■ MATERIAL PROVIDED
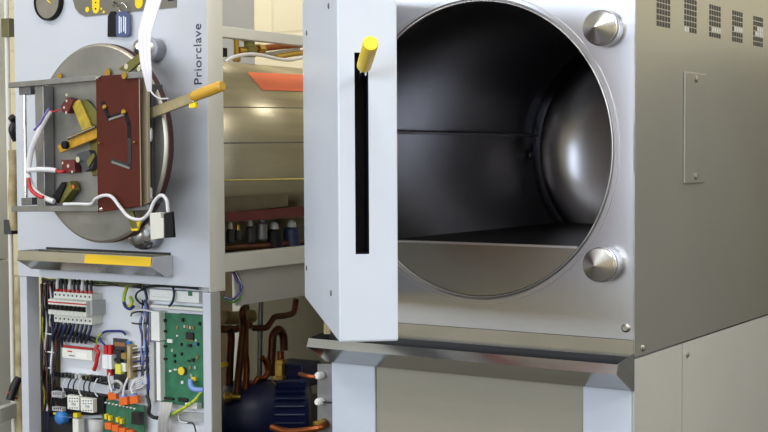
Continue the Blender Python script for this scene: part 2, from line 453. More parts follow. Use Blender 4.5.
pv = [P3(DL-.001, b, z) for b, z in ((b0, sz0), (b1, sz0), (b1, sz1), (b0, sz1))]+[P3(DL-.07, b, z) for b, z in ((b0, sz0), (b1, sz0), (b1, sz1), (b0, sz1))]
pk._add(pv, [(0, 4, 5, 1), (1, 5, 6, 2), (2, 6, 7, 3), (3, 7, 4, 0), (4, 7, 6, 5)])
pk.build('handle_slot', M['slot_dark'], door, label='tall dark slot in the door edge')
MB().tube([EDGE.p(362, 82, -.05), EDGE.p(362.6, 76, 0), EDGE.p(364, 66, .055)], .0075, smooth_path=False).build('handle_rod', M['chrome'], door)
g0, g1 = EDGE.p(363.8, 67, .05), EDGE.p(370.8, 43, .17)
MB().lathe([(.011, 0), (.0138, .008), (.0142, (g1-g0).length-.003), (.0128, (g1-g0).length)], g0, g1-g0, 32).build('handle_grip', M['yellow'], door, label='yellow plastic handle grip')
ic = P3(DL*.535, TH, 1.413)
MB().lathe([(.284, 0), (.284, .008), (.27, .012)], ic, dw, 96).build('inner_lid', M['lid_steel'], door)
MB().lathe([(.300, .0), (.300, .013), (.285, .015), (.285, .0)], ic, dw, 96, False, False).build('door_gasket', M['red_seal'], door, label='red rubber door seal ring')
for px, py in ((329, 6), (307, 33), (307, 268), (331.5, 293)):
    MB().lathe([(.006, 0), (.006, .002), (.003, .003)], OUT.p(px, py), -dw, 14).build('screw', M['dull_steel'], door)
hb = P3(.02, TH*.5, 0)
MB().cyl((hb.x, hb.y, .955), (hb.x, hb.y, ZD0), .012).build('hinge_pin', M['polished'], A)
MB().box((-.829, -.10, ZD1+.002), (-.79, 0, ZD1+.02)).build('hinge_bracket', M['paint_pale'], A)

# ================================================================== FAR AUTOCLAVE (cladding off)
B = thing('autoclave', 'smaller autoclave with its cladding off showing the door mechanism and an open electrical bay', 'autoclave', (-1.61, .55, 0))
XA = -1.988
fa = MB(); fa.box((XA, 0, 1.043), (XL, .004, 2.02)); fa.box((XL-.003, .004, 1.030), (XL, .065, 2.02)); fa.box((XA, .004, 1.043), (XA+.003, .065, 2.02)); fa.box((XA, .004, 1.043), (XL-.003, .06, 1.047))
fa.cur = 0
fas = fa.build('fascia', M['paint_grey_blue'], B)
MB().box((XL, .001, 1.030), (XL+.0015, .0655, 2.02)).build('fascia_return', M['paint_cream'], fas, label='cream right edge of the fascia')
# lettering running up the right of the fascia
cu = bpy.data.curves.new('lettering', 'FONT'); cu.body = 'Priorclave'; cu.size = .0335; cu.extrude = .0004; cu.space_character = 1.06
lt = bpy.data.objects.new('lettering', cu); COL.objects.link(lt)
a_, b_ = FRONT.p(201.6, 85, .001), FRONT.p(201.2, 24.5, .001)
lt.rotation_euler = (PI/2, 0, 0); lt.matrix_world = Matrix.Translation(a_) @ Matrix.Rotation(PI/2, 4, 'X') @ Matrix.Rotation(PI/2, 4, 'Z')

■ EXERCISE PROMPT
Give the data above again in full and unchanged, skipping the pictures.

■ TASK RESPONSE
Continue the Blender Python script for this scene: part 2, from line 453. More parts follow. Use Blender 4.5.
pv = [P3(DL-.001, b, z) for b, z in ((b0, sz0), (b1, sz0), (b1, sz1), (b0, sz1))]+[P3(DL-.07, b, z) for b, z in ((b0, sz0), (b1, sz0), (b1, sz1), (b0, sz1))]
pk._add(pv, [(0, 4, 5, 1), (1, 5, 6, 2), (2, 6, 7, 3), (3, 7, 4, 0), (4, 7, 6, 5)])
pk.build('handle_slot', M['slot_dark'], door, label='tall dark slot in the door edge')
MB().tube([EDGE.p(362, 82, -.05), EDGE.p(362.6, 76, 0), EDGE.p(364, 66, .055)], .0075, smooth_path=False).build('handle_rod', M['chrome'], door)
g0, g1 = EDGE.p(363.8, 67, .05), EDGE.p(370.8, 43, .17)
MB().lathe([(.011, 0), (.0138, .008), (.0142, (g1-g0).length-.003), (.0128, (g1-g0).length)], g0, g1-g0, 32).build('handle_grip', M['yellow'], door, label='yellow plastic handle grip')
ic = P3(DL*.535, TH, 1.413)
MB().lathe([(.284, 0), (.284, .008), (.27, .012)], ic, dw, 96).build('inner_lid', M['lid_steel'], door)
MB().lathe([(.300, .0), (.300, .013), (.285, .015), (.285, .0)], ic, dw, 96, False, False).build('door_gasket', M['red_seal'], door, label='red rubber door seal ring')
for px, py in ((329, 6), (307, 33), (307, 268), (331.5, 293)):
    MB().lathe([(.006, 0), (.006, .002), (.003, .003)], OUT.p(px, py), -dw, 14).build('screw', M['dull_steel'], door)
hb = P3(.02, TH*.5, 0)
MB().cyl((hb.x, hb.y, .955), (hb.x, hb.y, ZD0), .012).build('hinge_pin', M['polished'], A)
MB().box((-.829, -.10, ZD1+.002), (-.79, 0, ZD1+.02)).build('hinge_bracket', M['paint_pale'], A)

# ================================================================== FAR AUTOCLAVE (cladding off)
B = thing('autoclave', 'smaller autoclave with its cladding off showing the door mechanism and an open electrical bay', 'autoclave', (-1.61, .55, 0))
XA = -1.988
fa = MB(); fa.box((XA, 0, 1.043), (XL, .004, 2.02)); fa.box((XL-.003, .004, 1.030), (XL, .065, 2.02)); fa.box((XA, .004, 1.043), (XA+.003, .065, 2.02)); fa.box((XA, .004, 1.043), (XL-.003, .06, 1.047))
fa.cur = 0
fas = fa.build('fascia', M['paint_grey_blue'], B)
MB().box((XL, .001, 1.030), (XL+.0015, .0655, 2.02)).build('fascia_return', M['paint_cream'], fas, label='cream right edge of the fascia')
# lettering running up the right of the fascia
cu = bpy.data.curves.new('lettering', 'FONT'); cu.body = 'Priorclave'; cu.size = .0335; cu.extrude = .0004; cu.space_character = 1.06
lt = bpy.data.objects.new('lettering', cu); COL.objects.link(lt)
a_, b_ = FRONT.p(201.6, 85, .001), FRONT.p(201.2, 24.5, .001)
lt.rotation_euler = (PI/2, 0, 0); lt.matrix_world = Matrix.Translation(a_) @ Matrix.Rotation(PI/2, 4, 'X') @ Matrix.Rotation(PI/2, 4, 'Z')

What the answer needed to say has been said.